Attorney: Fla. insurance on Chinese drywall axed

Citizens is alerting policy holders if their coverage will be dropped

Associated PressJanuary 18, 2011 

MIAMI -- Florida’s public insurance company has again reversed course on its coverage for homes with tainted Chinese drywall, telling some owners it will suspend such policies, an attorney for the victims said Monday.

Attorney David Durkee, who represents about 300 people with homes containing the defective materials, said Citizens Property Insurance Corp., a state-backed insurer of last resort, has begun issuing notices to alert policy holders their coverage will be dropped.

Citizens did not respond to a phone message and e-mail Monday. If the insurer is issuing such notices en masse, it would mark a return to its earlier attempt to not cover homes with Chinese drywall.

“When clients who are already victims are getting letters that are threatening to take away their homeowners insurance, it’s like pouring gasoline on the fire,” Durkee said.

Among those receiving a letter from Citizens was James Ivory, who bought a three-bedroom Punta Gorda retirement home with his wife in 2009, but was unable to live there more than two months because of the drywall. They began suffering headaches, dizziness, nosebleeds and rashes and noticed a rotten-egg smell, among other clues.

In October 2009, Citizens informed the Ivorys it would drop their policy over the drywall issue, but then backpedaled after bad publicity over the decision.
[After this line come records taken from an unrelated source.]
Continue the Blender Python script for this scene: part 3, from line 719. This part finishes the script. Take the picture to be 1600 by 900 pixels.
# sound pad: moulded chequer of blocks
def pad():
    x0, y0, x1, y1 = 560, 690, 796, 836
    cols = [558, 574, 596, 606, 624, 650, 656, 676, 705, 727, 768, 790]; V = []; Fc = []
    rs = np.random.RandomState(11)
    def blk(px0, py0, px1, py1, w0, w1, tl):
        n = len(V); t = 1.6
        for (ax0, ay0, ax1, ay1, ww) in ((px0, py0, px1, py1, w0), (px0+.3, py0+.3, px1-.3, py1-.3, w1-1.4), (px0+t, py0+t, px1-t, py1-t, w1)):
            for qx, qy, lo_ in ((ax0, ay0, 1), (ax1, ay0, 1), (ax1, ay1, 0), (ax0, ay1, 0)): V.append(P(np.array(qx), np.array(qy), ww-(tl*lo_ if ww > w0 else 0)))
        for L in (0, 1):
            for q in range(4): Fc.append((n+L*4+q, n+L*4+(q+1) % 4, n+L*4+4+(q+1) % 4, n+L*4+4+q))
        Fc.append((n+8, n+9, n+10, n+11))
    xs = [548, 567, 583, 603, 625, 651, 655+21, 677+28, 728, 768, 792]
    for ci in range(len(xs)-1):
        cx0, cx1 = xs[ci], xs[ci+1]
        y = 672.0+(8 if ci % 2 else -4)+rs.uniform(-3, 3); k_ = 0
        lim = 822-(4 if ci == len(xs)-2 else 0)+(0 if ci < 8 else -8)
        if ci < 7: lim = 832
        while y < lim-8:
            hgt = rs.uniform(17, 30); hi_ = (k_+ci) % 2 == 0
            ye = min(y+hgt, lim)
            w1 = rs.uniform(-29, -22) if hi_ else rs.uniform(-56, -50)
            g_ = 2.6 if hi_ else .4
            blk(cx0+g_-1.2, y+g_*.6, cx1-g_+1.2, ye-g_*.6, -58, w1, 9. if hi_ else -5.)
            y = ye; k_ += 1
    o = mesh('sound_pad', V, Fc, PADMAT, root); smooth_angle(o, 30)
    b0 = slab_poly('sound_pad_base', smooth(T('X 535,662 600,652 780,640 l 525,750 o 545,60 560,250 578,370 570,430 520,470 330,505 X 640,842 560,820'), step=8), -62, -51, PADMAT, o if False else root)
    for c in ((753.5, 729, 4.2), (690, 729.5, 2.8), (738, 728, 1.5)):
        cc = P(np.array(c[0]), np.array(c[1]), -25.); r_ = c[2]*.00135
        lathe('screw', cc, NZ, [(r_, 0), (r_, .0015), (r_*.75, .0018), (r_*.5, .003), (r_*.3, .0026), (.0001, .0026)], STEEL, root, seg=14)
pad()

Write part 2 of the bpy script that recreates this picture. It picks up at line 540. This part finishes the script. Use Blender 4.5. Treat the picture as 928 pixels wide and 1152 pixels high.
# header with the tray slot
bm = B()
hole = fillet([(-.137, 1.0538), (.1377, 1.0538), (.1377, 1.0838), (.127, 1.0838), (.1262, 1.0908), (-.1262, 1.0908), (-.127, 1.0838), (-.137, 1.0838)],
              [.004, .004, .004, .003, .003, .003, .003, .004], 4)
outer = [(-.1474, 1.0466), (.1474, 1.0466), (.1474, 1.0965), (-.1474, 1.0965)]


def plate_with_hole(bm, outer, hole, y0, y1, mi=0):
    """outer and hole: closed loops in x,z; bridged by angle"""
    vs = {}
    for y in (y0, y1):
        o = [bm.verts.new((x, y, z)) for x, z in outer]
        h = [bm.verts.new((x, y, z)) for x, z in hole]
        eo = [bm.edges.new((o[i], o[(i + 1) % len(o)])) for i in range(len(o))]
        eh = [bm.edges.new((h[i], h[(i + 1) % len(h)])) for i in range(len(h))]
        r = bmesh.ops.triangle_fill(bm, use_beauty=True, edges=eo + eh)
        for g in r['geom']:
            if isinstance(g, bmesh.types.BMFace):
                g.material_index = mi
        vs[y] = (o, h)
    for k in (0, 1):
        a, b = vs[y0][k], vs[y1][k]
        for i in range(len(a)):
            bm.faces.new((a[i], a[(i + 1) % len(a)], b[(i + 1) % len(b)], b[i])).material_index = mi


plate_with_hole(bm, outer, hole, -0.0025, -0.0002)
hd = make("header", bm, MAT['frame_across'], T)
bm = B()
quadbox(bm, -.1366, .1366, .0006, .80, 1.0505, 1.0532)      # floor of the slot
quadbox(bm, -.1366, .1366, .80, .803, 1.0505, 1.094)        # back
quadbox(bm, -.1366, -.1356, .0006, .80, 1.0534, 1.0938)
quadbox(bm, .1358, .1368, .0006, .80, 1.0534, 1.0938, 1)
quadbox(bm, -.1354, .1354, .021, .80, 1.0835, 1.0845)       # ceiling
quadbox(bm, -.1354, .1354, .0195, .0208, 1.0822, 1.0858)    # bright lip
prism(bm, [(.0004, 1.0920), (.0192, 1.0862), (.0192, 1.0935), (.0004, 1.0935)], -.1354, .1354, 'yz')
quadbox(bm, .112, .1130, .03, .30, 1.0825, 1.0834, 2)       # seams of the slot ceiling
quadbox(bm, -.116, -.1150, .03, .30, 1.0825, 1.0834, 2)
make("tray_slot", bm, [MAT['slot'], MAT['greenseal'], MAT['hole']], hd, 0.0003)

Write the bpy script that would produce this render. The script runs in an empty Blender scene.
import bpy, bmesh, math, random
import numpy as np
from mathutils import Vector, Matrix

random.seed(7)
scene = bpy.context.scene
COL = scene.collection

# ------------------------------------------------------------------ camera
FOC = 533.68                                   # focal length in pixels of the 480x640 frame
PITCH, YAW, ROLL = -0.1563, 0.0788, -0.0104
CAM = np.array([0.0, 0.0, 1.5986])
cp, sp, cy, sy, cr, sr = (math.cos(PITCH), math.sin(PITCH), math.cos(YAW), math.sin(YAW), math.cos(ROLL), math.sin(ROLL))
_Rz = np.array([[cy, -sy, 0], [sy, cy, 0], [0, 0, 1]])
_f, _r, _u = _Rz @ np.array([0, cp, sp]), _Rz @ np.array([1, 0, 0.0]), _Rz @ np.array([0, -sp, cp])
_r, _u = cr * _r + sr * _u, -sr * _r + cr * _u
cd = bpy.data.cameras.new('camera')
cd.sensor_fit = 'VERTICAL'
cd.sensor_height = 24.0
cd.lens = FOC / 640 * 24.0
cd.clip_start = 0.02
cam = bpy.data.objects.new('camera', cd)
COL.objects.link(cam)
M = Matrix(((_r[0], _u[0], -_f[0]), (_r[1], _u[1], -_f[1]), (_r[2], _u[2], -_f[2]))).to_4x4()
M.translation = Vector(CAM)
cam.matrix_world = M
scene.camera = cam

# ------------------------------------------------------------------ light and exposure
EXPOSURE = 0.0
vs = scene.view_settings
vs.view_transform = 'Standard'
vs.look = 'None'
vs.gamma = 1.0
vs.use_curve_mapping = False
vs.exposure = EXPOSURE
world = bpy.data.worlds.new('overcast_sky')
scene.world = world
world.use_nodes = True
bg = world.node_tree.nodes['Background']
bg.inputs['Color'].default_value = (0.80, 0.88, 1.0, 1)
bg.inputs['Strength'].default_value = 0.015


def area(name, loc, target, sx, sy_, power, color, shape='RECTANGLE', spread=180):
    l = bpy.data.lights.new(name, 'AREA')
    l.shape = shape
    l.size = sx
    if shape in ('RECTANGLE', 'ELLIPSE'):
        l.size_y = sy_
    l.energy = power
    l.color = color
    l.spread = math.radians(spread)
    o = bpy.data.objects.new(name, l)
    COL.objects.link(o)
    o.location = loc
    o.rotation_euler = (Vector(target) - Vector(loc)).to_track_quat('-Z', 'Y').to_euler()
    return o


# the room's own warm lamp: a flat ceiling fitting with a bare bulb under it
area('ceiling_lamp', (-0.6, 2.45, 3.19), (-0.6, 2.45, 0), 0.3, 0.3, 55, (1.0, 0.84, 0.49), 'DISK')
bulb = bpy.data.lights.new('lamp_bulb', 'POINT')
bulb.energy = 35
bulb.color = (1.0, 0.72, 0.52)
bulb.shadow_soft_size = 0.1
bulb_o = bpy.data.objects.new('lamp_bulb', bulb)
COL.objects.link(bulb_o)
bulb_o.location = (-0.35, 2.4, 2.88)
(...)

Now, a letter dated Jan. 11 informs them Citizens intends to drop their coverage in March.

“You try to do everything, you try to save your money to have a retirement home in Florida and now I can’t even live in it,” said Ivory, a 68-year-old retired mechanic. “It’s tearing me up.”

Thousands of homeowners nationwide who bought houses built with the defective materials are finding their lives in limbo as hundreds of lawsuits work through the courts. Insurers are in a quandary over the drywall issue. Some say they can’t continue providing insurance until the problem is fixed, something some say could cost homeowners more than they paid for their homes.